The commodity is what you make in the factory; the product is what your customer wants to gain by buying it.So, to use one of his examples, the founder of Revlon claimed that what they made in the factory was cosmetics, but what they sold in the shop was hope. Gerber’s point is that most business owners obsess about the specialist thing they produce, whereas what they should be thinking about is how their customers feel as a result of acquiring that thing.

(There are resonances here with the Creating Passionate Users principle: it doesn’t matter what they think about you, what matters is how they feel about themselves after interacting with you.)

Clearly, the archetypal business Gerber is thinking about is a widget maker. But the distinction works very well for musicians too – possibly more obviously, indeed, than for widget manufacturers.

Our commodities are things like performances: in the factory of the rehearsal room we put together a performance of Handel’s Messiah, and then deliver that commodity to our customers on a pre-determined date at a pre-determined place, at a pre-determined price.

But our product is something different. Our product is the subjective experience of each person who comes to the concert. How do they want to feel as a result of witnessing that performance?
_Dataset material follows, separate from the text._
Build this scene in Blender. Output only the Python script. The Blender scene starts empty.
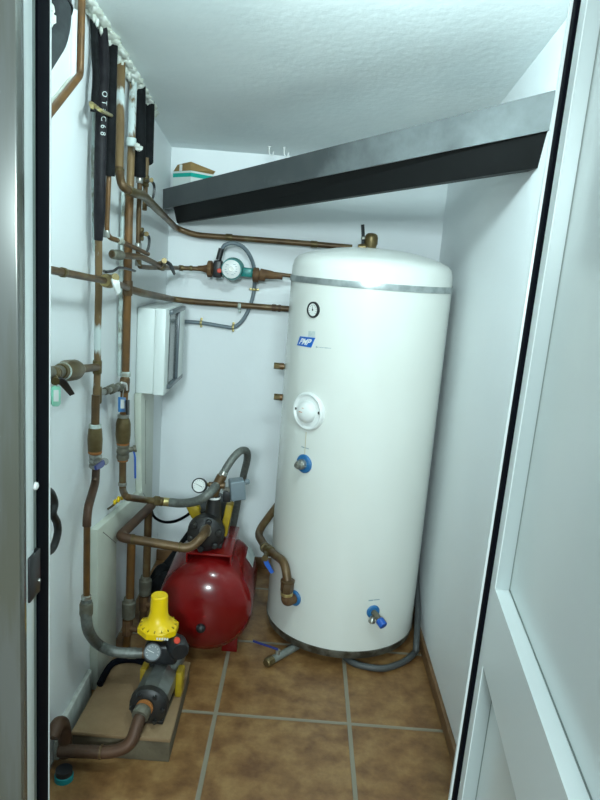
import bpy, bmesh, math, random
from mathutils import Vector as V, Matrix
random.seed(7)
PI = math.pi
SC = bpy.context.scene
COL = SC.collection

# ------------------------------------------------------------------ camera
FPX = 680.0
CAMP = V((0, 0, 1.5))
ay = V(((310-300)/FPX, (400-260)/FPX, -1)).normalized()
up = V((250/FPX, 3185/FPX, 1)).normalized()
up = (up - ay*up.dot(ay)).normalized()
ax = ay.cross(up)
ROT = Matrix((ax, ay, up))           # camera-space -> world rows
cam = bpy.data.cameras.new('camera')
cam.sensor_fit = 'VERTICAL'; cam.sensor_height = 36.0
cam.lens = FPX*36.0/800.0
cam.clip_start = 0.02
co = bpy.data.objects.new('camera', cam); COL.objects.link(co)
co.matrix_world = Matrix.Translation(CAMP) @ ROT.to_4x4()
SC.camera = co

XL, XR, YB, YF = -0.64, 0.577, 3.12, 1.20
def ceil_z(y): return 2.095 - 0.143*(y-2.0)

def ray(px, py): return ROT @ V(((px-300)/FPX, (400-py)/FPX, -1))
def on(px, py, a, val):
    d = ray(px, py); return CAMP + d*((val-CAMP[a])/d[a])
def L(px, py, off=0.035): return on(px, py, 0, XL+off)
def Rw(px, py, off=0.0): return on(px, py, 0, XR-off)
def B(px, py, off=0.035): return on(px, py, 1, YB-off)
def D(px, py, y): return on(px, py, 1, y)
def F(px, py, z=0.0): return on(px, py, 2, z)

# ------------------------------------------------------------------ mesh helpers
def frame_of(ax_, ref=None):
    ax_ = ax_.normalized()
    r = V(ref) if ref else (V((0,0,1)) if abs(ax_.z) < .9 else V((1,0,0)))
    u = (r - ax_*r.dot(ax_)).normalized()
    return u, ax_.cross(u), ax_

def round_path(pts, fil, n=6):
    pts = [V(p) for p in pts]; out = [pts[0]]
    for i in range(1, len(pts)-1):
        p, a, b = pts[i], pts[i-1], pts[i+1]
        la, lb = (a-p).length, (b-p).length
        d = min(fil, la*.48, lb*.48)
        s, e = p+(a-p).normalized()*d, p+(b-p).normalized()*d
        for k in range(n+1):
            t = k/n
            out.append(s*(1-t)**2 + p*2*t*(1-t) + e*t*t)
    out.append(pts[-1]); return out

def smooth_path(pts, n=8):
    pts = [V(p) for p in pts]; P = [pts[0]*2-pts[1]] + pts + [pts[-1]*2-pts[-2]]
    out = []
    for i in range(1, len(P)-2):
        for k in range(n):
            t = k/n
            a, b, c, d = P[i-1], P[i], P[i+1], P[i+2]
            out.append(.5*((2*b)+(c-a)*t+(2*a-5*b+4*c-d)*t*t+(3*b-a-3*c+d)*t**3))
    out.append(pts[-1]); return out

def sweep(bm, path, r, seg=12, caps=True):
    rad = r if callable(r) else (lambda t: r)
    n = len(path); rings = []; u = None
    for i, p in enumerate(path):
        t = (path[min(i+1, n-1)] - path[max(i-1, 0)])
        if t.length < 1e-9: t = V((0,0,1))
        t.normalize()
        if u is None: u = frame_of(t)[0]
        u = (u - t*u.dot(t)).normalized(); w = t.cross(u)
        rr = rad(i/(n-1))
        rings.append([bm.verts.new(p + (u*math.cos(2*PI*k/seg) + w*math.sin(2*PI*k/seg))*rr) for k in range(seg)])
    for a, b in zip(rings, rings[1:]):
        for k in range(seg):
            bm.faces.new((a[k], a[(k+1) % seg], b[(k+1) % seg], b[k]))
    if caps:
        bm.faces.new(rings[0][::-1]); bm.faces.new(rings[-1])
    return bm
def tube(bm, pts, r, fil=.05, seg=12): return sweep(bm, round_path(pts, fil), r, seg)
def hose(bm, pts, r, seg=12, n=8): return sweep(bm, smooth_path(pts, n), r, seg)

def lathe(bm, p0, axis, prof, seg=24, ref=None, phase=0.0, arc=None):
    """prof: (distance along axis, radius) pairs; closes ends when radius > 0"""
    u, w, a = frame_of(V(axis), ref); p0 = V(p0); rings = []
    for t, r in prof:
        if r < 1e-6: rings.append([bm.verts.new(p0+a*t)])
        else: rings.append([bm.verts.new(p0+a*t+(u*math.cos(phase+2*PI*k/seg)+w*math.sin(phase+2*PI*k/seg))*r) for k in range(seg)])
    for A, Bq in zip(rings, rings[1:]):
        for k in range(seg):
            k2 = (k+1) % seg
            if len(A) == 1 and len(Bq) == 1: continue
            if len(A) == 1: bm.faces.new((A[0], Bq[k2], Bq[k]))
            elif len(Bq) == 1: bm.faces.new((A[k], A[k2], Bq[0]))
            else: bm.faces.new((A[k], A[k2], Bq[k2], Bq[k]))
    if len(rings[0]) > 1: bm.faces.new(rings[0][::-1])
    if len(rings[-1]) > 1: bm.faces.new(rings[-1])
    return bm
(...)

Uplifted? Connected with tradition? Cultured? Nostalgic?

And how would those product desires be different if we were delivering a different commodity? Would the same customers want the Messiah-induced sense of participating in a long-established seasonal tradition as would want the Stimmung-induced sense of discovery and artistic adventure?

I guess that’s just a way of saying that different musics have somewhat different audiences (which we knew already). But it does give a means to understand the needs and motivations that underlie people’s decisions to listen to performances, and that in turn can guide the way we prepare – and package - our commodities.

Arguably, the musicianly focus on honouring the composer’s intentions is a very commodity-oriented perspective. Of course, if our audiences care about that – if what they want from our performance is the feeling that they are connected with the creative imagination of a great mind – then we are wise to focus on this. But that may not be the only thing, or even the primary thing, our listeners want to experience, and if we spend a bit of time thinking about product as well as commodity, maybe we can better meet their needs.